Before this latest crisis, Italy had been in economic stagnation for more than 10 years. Hundreds of thousands of young people are forced to leave Italy every year in search for a job – sometimes any job. One of the fundamental reasons for this crisis has undoubtedly been one of the things the EU takes most pride in, the single currency. Never after the war, Italy had suffered as much as in the past 10 years. The fact that the euro represents a problem rather than an advantage for many countries has been maintained by important economists like Joseph Stiglitz and Paul Krugman.

It is not possible and does not make sense to impose constraints on money supply and emission and to impose centralized mechanisms, if one is not willing to share public debts too. For a country like Italy, which for decades had always played on the possibility of increasing its competitiveness by depreciating its currency, these constraints have proved fatal. In this situation it is more than natural for discontent to arise. One can of course assume that the resurgence of what has been dismissively called “populism” has been fueled exclusively by a large number of troglodytes who don’t understand what is good for them and their country and are not ready for the challenges of a global era, but even these people have, in theory, to right to be represented. It is worrying that in modern political discourse, entire categories of people can be disqualified so ruthlessly.

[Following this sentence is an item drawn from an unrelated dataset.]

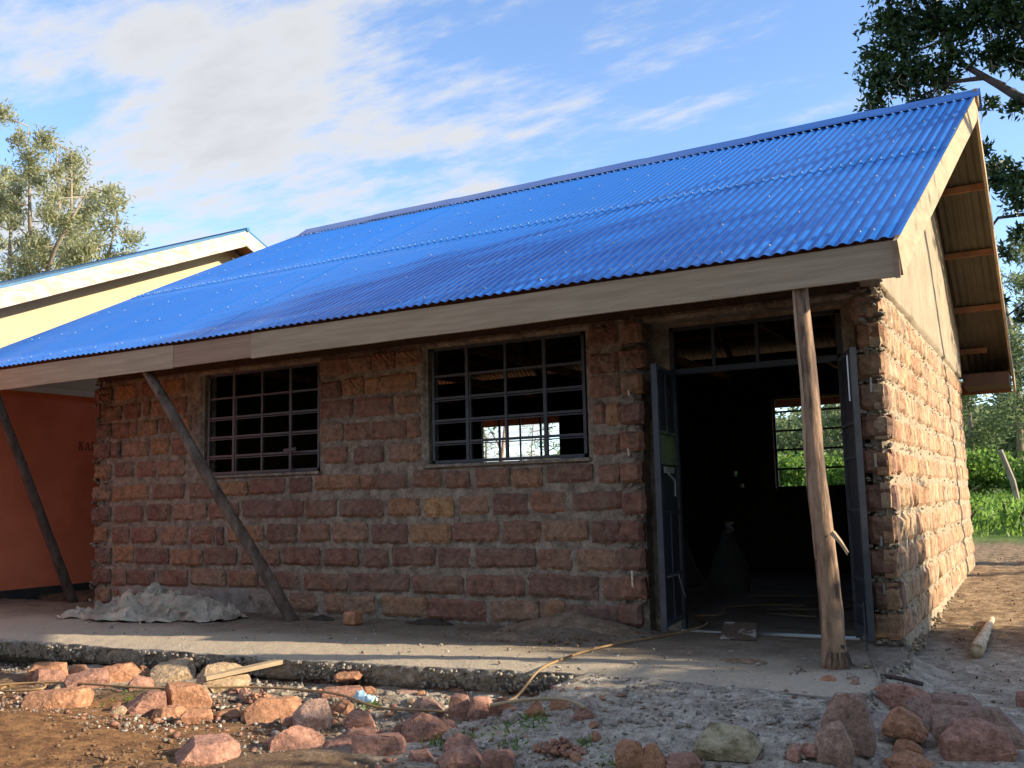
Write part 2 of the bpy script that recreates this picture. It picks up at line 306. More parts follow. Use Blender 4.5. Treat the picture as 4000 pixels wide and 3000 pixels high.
def ground_mat():
    m = bpy.data.materials.new("yard_soil"); m.use_nodes = True
    t = m.node_tree; n = t.nodes; l = t.links; b = n["Principled BSDF"]
    b.inputs["Roughness"].default_value = 0.97; b.inputs["Specular IOR Level"].default_value = 0.15
    g = n.new("ShaderNodeNewGeometry"); P = g.outputs["Position"]
    sp = n.new("ShaderNodeSeparateXYZ"); l.new(P, sp.inputs[0])
    def ns(sc, d=8, r=0.6):
        q = n.new("ShaderNodeTexNoise"); q.inputs["Scale"].default_value = sc; q.inputs["Detail"].default_value = d; q.inputs["Roughness"].default_value = r; l.new(P, q.inputs["Vector"]); return q.outputs[0]
    def mt(op, a, b_=None):
        q = n.new("ShaderNodeMath"); q.operation = op
        for i, v in enumerate((a, b_)):
            if v is None: continue
            if isinstance(v, (int, float)): q.inputs[i].default_value = v
            else: l.new(v, q.inputs[i])
        return q.outputs[0]
    def rng_(v, a, c, lo=0.0, hi=1.0):
        q = n.new("ShaderNodeMapRange"); q.interpolation_type = "SMOOTHSTEP"; l.new(v, q.inputs[0])
        for i, x in ((1, a), (2, c), (3, lo), (4, hi)): q.inputs[i].default_value = x
        return q.outputs[0]
    def mix(f, a, c):
        q = n.new("ShaderNodeMix"); q.data_type = "RGBA"; l.new(f, q.inputs[0])
        for i, x in ((6, a), (7, c)):
            if isinstance(x, tuple): q.inputs[i].default_value = (*x, 1)
            else: l.new(x, q.inputs[i])
        return q.outputs[2]
    nA = ns(1.1); nB = ns(7, 10, 0.7); nC = ns(40, 6, 0.7)
    soil = mix(rng_(nB, 0.35, 0.65), (0.115, 0.075, 0.048), (0.21, 0.14, 0.085))
    red = mix(rng_(nB, 0.35, 0.65), (0.14, 0.072, 0.036), (0.29, 0.155, 0.068))
    grey = mix(rng_(nB, 0.3, 0.7), (0.27, 0.225, 0.17), (0.52, 0.46, 0.37))
    xw = mt("ADD", sp.outputs[0], mt("MULTIPLY", mt("SUBTRACT", nA, 0.5), 1.6)); yw = mt("ADD", sp.outputs[1], mt("MULTIPLY", mt("SUBTRACT", nA, 0.5), 1.3))
    fr = mt("MULTIPLY", rng_(xw, -3.9, -4.6), rng_(yw, -2.7, -3.2))
    c = mix(fr, soil, red)
    fg = mt("MULTIPLY", mt("MULTIPLY", rng_(xw, -3.9, -3.3), rng_(xw, 0.6, -0.1)), mt("MULTIPLY", rng_(yw, 1.6, 0.4), rng_(yw, -3.6, -3.1)))
    c = mix(fg, c, grey)
    fn = mt("MULTIPLY", mt("MULTIPLY", rng_(yw, -1.2, -2.0), rng_(yw, -2.75, -2.3)), mt("MULTIPLY", rng_(nA, 0.35, 0.6), 0.75))
    c = mix(fn, c, grey)
    lit = mt("MULTIPLY", rng_(yw, 0.9, 2.0), rng_(yw, 16, 9)); c = mix(mt("MULTIPLY", lit, 0.75), c, mix(rng_(nB, 0.35, 0.65), (0.17, 0.115, 0.065), (0.42, 0.31, 0.19)))  # soil painted brighter where sun reaches the ground past the shade
    c = mix(rng_(yw, 10.5, 12.5), c, mix(rng_(nA, 0.3, 0.7), (0.07, 0.12, 0.025), (0.14, 0.19, 0.05)))
    c = grain(n, l, c, P, 60.0, .36)
    l.new(c, b.inputs["Base Color"])
    bp = n.new("ShaderNodeBump"); bp.inputs["Distance"].default_value = 0.03
    hh = mt("ADD", nB, mt("MULTIPLY", nC, 0.5)); l.new(hh, bp.inputs["Height"]); l.new(bp.outputs[0], b.inputs["Normal"])
    return m
M["ground"] = ground_mat()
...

On the other hand, putting the economy aside, the latter crisis has again highlighted that the rift between Northern and Southern Europe is simply irremediable. There are too many cultural and historical differences. It must be really extremely annoying and deeply offensive for most Italians to hear all those people who never tire of talking about solidarity, European values and a lot of many other sweet words of this kind, and then an entire country is labelled as a nation of slackers and mafiosi. The union of the European peoples as a single family is an idea that in situations of need appears empty, hypocritical, contrived, cloying and full of a really cheap rhetoric.

Despite all this, I believe and, as far as I am concerned I can honestly say I am afraid, that the EU could emerge stronger and victorious from this crisis: I expect greater centralization, with a further transfer of sovereignty away from the nation states, a more pervasive control of information and a consequent flattening of this, a more systematic stigma of anti-unionist opinions and movements (although a great deal of work has already been done in this respect, considering the systematic effort with which any dissent is almost inevitably traced back to Russian demonic propaganda and the money of the diabolical Kremlin). Some countries like Italy, Spain and France, for which the consequences of the financial crisis that will come are likely to be devastating, will suffer, and will suffer a lot, but it will not matter, because they will be sacrificed at the altar of the noble union! Northern Europe may perhaps briefly enjoy and feel proud to be spared in the short term by the most serious financial consequences, – although history teaches that the fortunes of countries and peoples are something that can be very fleeting.